### WHAT YOU WILL DO
Exactly as written, set down the lines from the top of the entries through the line bearing "col = sc.collection", with every picture left out.

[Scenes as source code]
** start **
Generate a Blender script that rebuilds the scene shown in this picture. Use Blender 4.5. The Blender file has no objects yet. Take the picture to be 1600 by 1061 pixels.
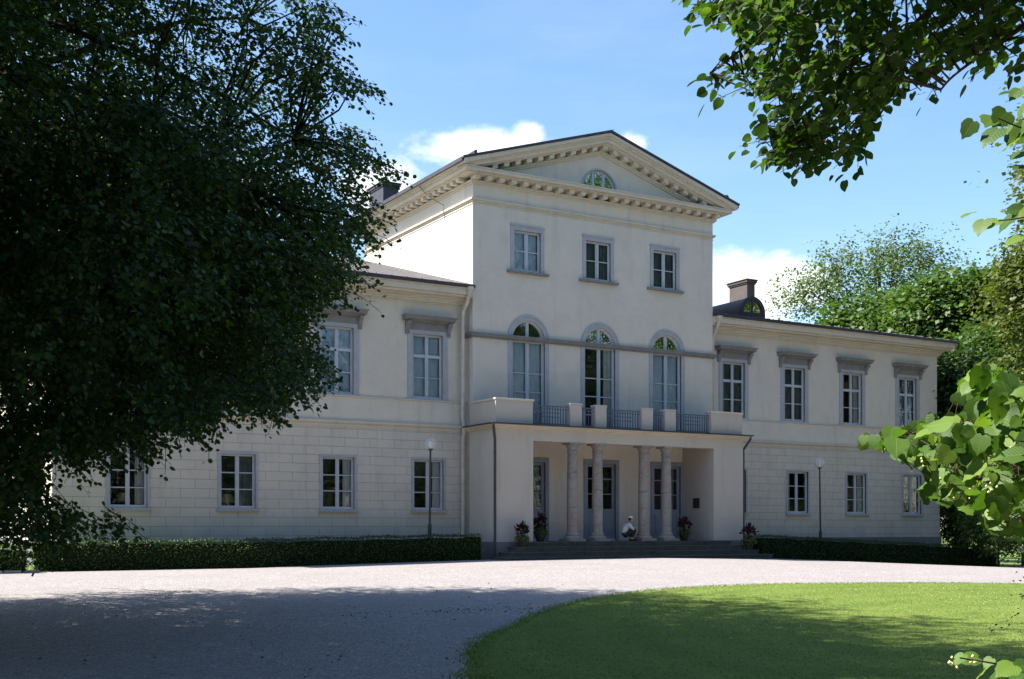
import bpy, bmesh, math, random
import numpy as np
from mathutils import Vector, Matrix
R = math.radians
random.seed(7); RNG = np.random.default_rng(7)
sc = bpy.context.scene
col = sc.collection

# ------------------------------------------------------------------ camera
CF, CHZ, CTH, CD, CH = 1877.66, 825.8, .5290, 39.92, 1.2   # focal px, horizon px, yaw, distance, height
cam = bpy.data.cameras.new('camera'); camo = bpy.data.objects.new('camera', cam); col.objects.link(camo)
cam.sensor_width = 36; cam.lens = 36*CF/1600; cam.shift_y = (CHZ-530.5)/1600
cam.clip_start = .05; cam.clip_end = 5000
camo.location = (0, -CD, CH); camo.rotation_euler = (math.pi/2, 0, -CTH)
sc.camera = camo
cc_, cs_ = math.cos(CTH), math.sin(CTH)
def ray(u, v):
    """unit viewing direction through photo point (u, v)"""
    t = (u-800)/CF; w = (CHZ-v)/CF
    return Vector((cs_+t*cc_, cc_-t*cs_, w)).normalized()
def at(u, v, d):
    return Vector((0, -CD, CH)) + ray(u, v)*d
def project(P):
    P = np.asarray(P); X = P[:, 0]; dy = P[:, 1]+CD
    zd = X*cs_+dy*cc_; xr = X*cc_-dy*cs_
    z = np.where(zd > .1, zd, .1)
    return 800+CF*xr/z, CHZ-CF*(P[:, 2]-CH)/z, zd

# ------------------------------------------------------------------ sky, sun, exposure
SUN_EL, SUN_AZ = R(50), R(26.5)      # sun from -X, a little behind the facade (+Y)
sd = Vector((-math.cos(SUN_AZ)*math.cos(SUN_EL), math.sin(SUN_AZ)*math.cos(SUN_EL), math.sin(SUN_EL)))
sun = bpy.data.lights.new('sun', 'SUN'); suno = bpy.data.objects.new('sun', sun); col.objects.link(suno)
sun.energy = 5.0; sun.angle = R(.5); sun.color = (1, .95, .87)
suno.rotation_euler = sd.to_track_quat('Z', 'Y').to_euler()
world = bpy.data.worlds.new('World'); sc.world = world; world.use_nodes = True
wn = world.node_tree; wn.nodes.clear()
def N(nt, t, **k):
    n = nt.nodes.new(t)
    for a, b in k.items():
        if a.startswith('i_'):
            kk = a[2:]; kk = int(kk) if kk.isdigit() else kk
            n.inputs[kk].default_value = b
        else: setattr(n, a, b)
    return n
def build_world():
    nt = wn; L = nt.links.new
    sky = N(nt, 'ShaderNodeTexSky', sky_type='NISHITA', sun_disc=False)
    sky.sun_elevation = SUN_EL; sky.sun_rotation = math.atan2(sd.x, sd.y)
    sky.air_density = 1.0; sky.dust_density = .6; sky.ozone_density = 1.6
    tc = N(nt, 'ShaderNodeTexCoord')
    bg1 = N(nt, 'ShaderNodeBackground'); bg1.inputs[1].default_value = .100
    hsv = N(nt, 'ShaderNodeHueSaturation', i_Saturation=1.12, i_Value=1.0); L(sky.outputs[0], hsv.inputs['Color'])
    L(hsv.outputs[0], bg1.inputs[0])
    nz = N(nt, 'ShaderNodeTexNoise', i_Scale=9.0, i_Detail=9.0, i_Roughness=.62, i_Distortion=.25)
    mp = N(nt, 'ShaderNodeMapping'); mp.inputs['Scale'].default_value = (1, 1, 1.9)
    L(tc.outputs['Generated'], mp.inputs[0]); L(mp.outputs[0], nz.inputs['Vector'])
    total = None
    for (u, v, w, h, dens) in ((745, 236, 140, 34, 1.15), (825, 212, 30, 22, 1.1), (600, 290, 70, 60, 1.35), (1180, 447, 112, 62, 1.5), (988, 228, 36, 24, 1.15),
                         (300, 330, 260, 60, .9), (1900, 420, 150, 50, .9), (-500, 300, 250, 90, 1), (2500, 380, 400, 70, .8)):
        d = ray(u, v); r = Vector((d.y, -d.x, 0)).normalized(); up = r.cross(d).normalized()
        k = CF/((u-800)**2/CF+CF)
        def dot(vec, s):
            n = N(nt, 'ShaderNodeVectorMath', operation='DOT_PRODUCT'); L(tc.outputs['Generated'], n.inputs[0]); n.inputs[1].default_value = vec*s
            a = N(nt, 'ShaderNodeMath', operation='ABSOLUTE'); L(n.outputs['Value'], a.inputs[0])
            m = N(nt, 'ShaderNodeMath', operation='MULTIPLY'); L(a.outputs[0], m.inputs[0]); L(a.outputs[0], m.inputs[1])
            return m.outputs[0]
        a = dot(r, CF/w*1.0); b = dot(up, CF/h*1.0)
        s = N(nt, 'ShaderNodeMath', operation='ADD'); L(a, s.inputs[0]); L(b, s.inputs[1])
        q = N(nt, 'ShaderNodeMath', operation='SUBTRACT'); q.inputs[0].default_value = dens; L(s.outputs[0], q.inputs[1])
        # only the half sphere in front of this direction
        f = N(nt, 'ShaderNodeVectorMath', operation='DOT_PRODUCT'); L(tc.outputs['Generated'], f.inputs[0]); f.inputs[1].default_value = d
        g = N(nt, 'ShaderNodeMath', operation='GREATER_THAN'); L(f.outputs['Value'], g.inputs[0]); g.inputs[1].default_value = 0
        mm = N(nt, 'ShaderNodeMath', operation='MULTIPLY'); 
        mx0 = N(nt, 'ShaderNodeMath', operation='MAXIMUM'); L(q.outputs[0], mx0.inputs[0]); mx0.inputs[1].default_value = -1.5
        ad = N(nt, 'ShaderNodeMath', operation='ADD'); L(mx0.outputs[0], ad.inputs[0]); ad.inputs[1].default_value = 1.5
        L(ad.outputs[0], mm.inputs[0]); L(g.outputs[0], mm.inputs[1])
        if total is None: total = mm.outputs[0]
        else:
            t = N(nt, 'ShaderNodeMath', operation='MAXIMUM'); L(total, t.inputs[0]); L(mm.outputs[0], t.inputs[1]); total = t.outputs[0]
    # total in 0..2.6 ; add noise
    nm = N(nt, 'ShaderNodeMath', operation='MULTIPLY_ADD'); L(nz.outputs[0], nm.inputs[0]); nm.inputs[1].default_value = 5.0; L(total, nm.inputs[2])
    rp = N(nt, 'ShaderNodeMapRange', interpolation_type='SMOOTHSTEP'); L(nm.outputs[0], rp.inputs[0])
    rp.inputs[1].default_value = 4.05; rp.inputs[2].default_value = 5.3
    # thin high haze streaks
    nz2 = N(nt, 'ShaderNodeTexNoise', i_Scale=3.0, i_Detail=6.0, i_Roughness=.6); mp2 = N(nt, 'ShaderNodeMapping'); mp2.inputs['Scale'].default_value = (1, 1, 4)
    L(tc.outputs['Generated'], mp2.inputs[0]); L(mp2.outputs[0], nz2.inputs['Vector'])
    r2 = N(nt, 'ShaderNodeMapRange'); L(nz2.outputs[0], r2.inputs[0]); r2.inputs[1].default_value = .5; r2.inputs[2].default_value = .8; r2.inputs[4].default_value = .12
    mxx = N(nt, 'ShaderNodeMath', operation='MAXIMUM'); L(rp.outputs[0], mxx.inputs[0]); L(r2.outputs[0], mxx.inputs[1])
    bg2 = N(nt, 'ShaderNodeBackground'); bg2.inputs[0].default_value = (.93, .96, 1, 1); bg2.inputs[1].default_value = CLOUD
    mix = N(nt, 'ShaderNodeMixShader'); L(mxx.outputs[0], mix.inputs[0]); L(bg1.outputs[0], mix.inputs[1]); L(bg2.outputs[0], mix.inputs[2])
    out = N(nt, 'ShaderNodeOutputWorld'); L(mix.outputs[0], out.inputs[0])
CLOUD = .58
build_world()
sc.view_settings.view_transform = 'Standard'; sc.view_settings.look = 'None'; sc.view_settings.gamma = 1
sc.view_settings.exposure = 1.43

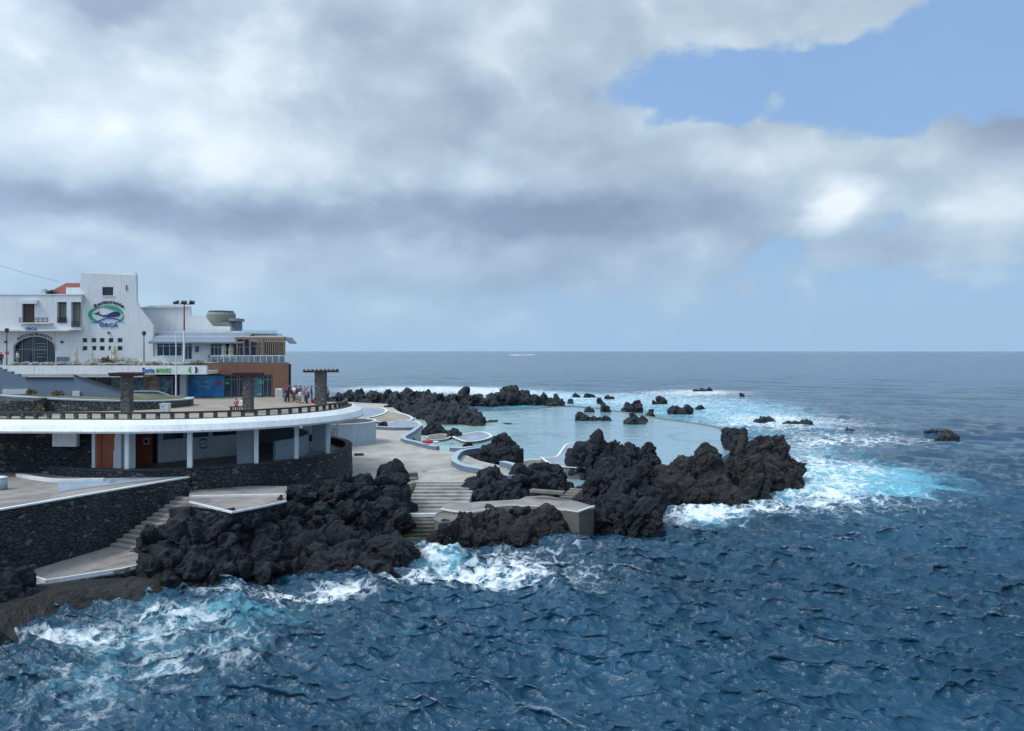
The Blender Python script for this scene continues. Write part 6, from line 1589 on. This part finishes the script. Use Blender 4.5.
PP = [
 (287.5, 86.5, 0.3, 'person in dark navy clothes at the left end of the crowd', 'cloth_navy', 'cloth_black', 'hair_dark', 1.74, 'down'),
 (291, 87.2, 2.8, 'person with a maroon backpack seen from behind, second in the crowd', 'cloth_maroon', 'cloth_tan', 'hair_dark', 1.66, 'down'),
 (294, 89, -0.5, 'person in a white shirt behind the maroon backpack', 'cloth_white', 'cloth_denim', 'hair_dark', 1.8, 'up'),
 (297, 86.5, 2.4, 'person in black top and bare legs near the middle of the crowd', 'cloth_black', 'cloth_tan', 'hair_fair', 1.7, 'mixed'),
 (299.5, 88.6, 0.8, 'person in grey green jacket in the middle of the crowd', 'cloth_grey', 'cloth_black', 'hair_dark', 1.8, 'down'),
 (302.5, 85.8, -1.2, 'person with white trousers and grey top in front of the crowd', 'cloth_grey', 'cloth_white', 'hair_fair', 1.62, 'mixed'),
 (305, 89.4, 1.5, 'person in pink top in the back row of the crowd', 'cloth_pink', 'cloth_denim', 'hair_dark', 1.66, 'down'),
 (308, 87.6, -0.4, 'person in pale blue shirt beside the red bag', 'cloth_sky', 'cloth_navy', 'hair_dark', 1.68, 'up'),
 (285, 88.5, -0.8, 'person in dark cap coloured hair and maroon top behind the left end of the crowd', 'cloth_maroon', 'cloth_denim', 'hair_dark', 1.7, 'down'),
 (289.2, 89.6, 1.0, 'person in black jacket at the back left of the crowd', 'cloth_black', 'cloth_grey', 'hair_dark', 1.82, 'mixed'),
 (296, 90.4, -2.2, 'person in red top in the back row near the middle of the crowd', 'cloth_red', 'cloth_black', 'hair_dark', 1.78, 'down'),
 (301, 90.2, 2.2, 'person in denim blue top in the back row of the crowd', 'cloth_denim', 'cloth_grey', 'hair_fair', 1.8, 'down'),
 (300.2, 84.9, 0.2, 'small person in white top and tan shorts at the very front of the crowd', 'cloth_white', 'cloth_tan', 'hair_dark', 1.45, 'down'),
 (306.6, 85.6, 1.9, 'person in tan top and black trousers at the front right of the crowd', 'cloth_tan', 'cloth_black', 'hair_dark', 1.6, 'mixed'),
 (311.5, 88.5, 2.0, 'person in navy jacket close to the right pillar', 'cloth_navy', 'cloth_denim', 'hair_dark', 1.76, 'down'),
]
for i, (px, d, rot, lab, tp, bt, hr, hh, ar) in enumerate(PP):
    make_person(Vector((lx(px, d), d, TZ)), rot, lab, tp, bt, hr, hh, False, ar, 0.06 if i % 2 else 0.0, i, 0.3 if i % 3 == 0 else 0.5, shorts=(i in (1, 3, 7)))
make_person(Vector((lx(236.3, 74.2), 74.2, TZ)), 0.15, 'person in pink top seated at the left of the dark bench', 'cloth_pink', 'cloth_black', 'hair_dark', 1.66, True)
make_person(Vector((lx(242.2, 74.2), 74.2, TZ)), -0.2, 'person in white top seated on the bench next to the middle pillar', 'cloth_white', 'cloth_navy', 'hair_dark', 1.7, True)
make_person(Vector((lx(17.5, 96.8), 96.8, UZ)), -1.5, 'person in a white shirt walking past the arch', 'cloth_white', 'cloth_tan', 'hair_fair', 1.76, False, 'down', 0.14, shorts=True)
make_person(Vector((lx(1, 96.6), 96.6, UZ)), 0.6, 'person in dark red top at the far left edge of the street', 'cloth_maroon', 'cloth_navy', 'hair_dark', 1.66)
make_person(Vector((lx(327.5, 88.2), 88.2, TZ)), 2.6, 'person in grey top leaning by the railing right of the last pillar', 'cloth_grey', 'cloth_black', 'hair_dark', 1.64)
# bag on the ground
b0 = Vector((lx(313.2, 86.4), 86.4, TZ)); r = empty('shoulder_bag', b0 + Vector((0, 0, 0)), 'bright red bag at the right side of the crowd', 'bag')
MB().box(b0.x - 0.2, b0.x + 0.22, b0.y - .12, b0.y + .12, TZ, TZ + 0.42).build('bag_body', 'cloth_red', r, bevel=0.05)
MB().tube([b0 + Vector((-0.12, 0, 0.42)), b0 + Vector((-0.06, 0, 0.6)), b0 + Vector((0.08, 0, 0.6)), b0 + Vector((0.14, 0, 0.42))], 0.015, 6).build('handle', 'cloth_black', r)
** end **
### RESULT
Generate a Blender script that rebuilds the scene shown in this picture. Use Blender 4.5. The Blender file has no objects yet. Take the picture to be 1600 by 1061 pixels.
import bpy, bmesh, math, random
import numpy as np
from mathutils import Vector, Matrix
R = math.radians
random.seed(7); RNG = np.random.default_rng(7)
sc = bpy.context.scene
col = sc.collection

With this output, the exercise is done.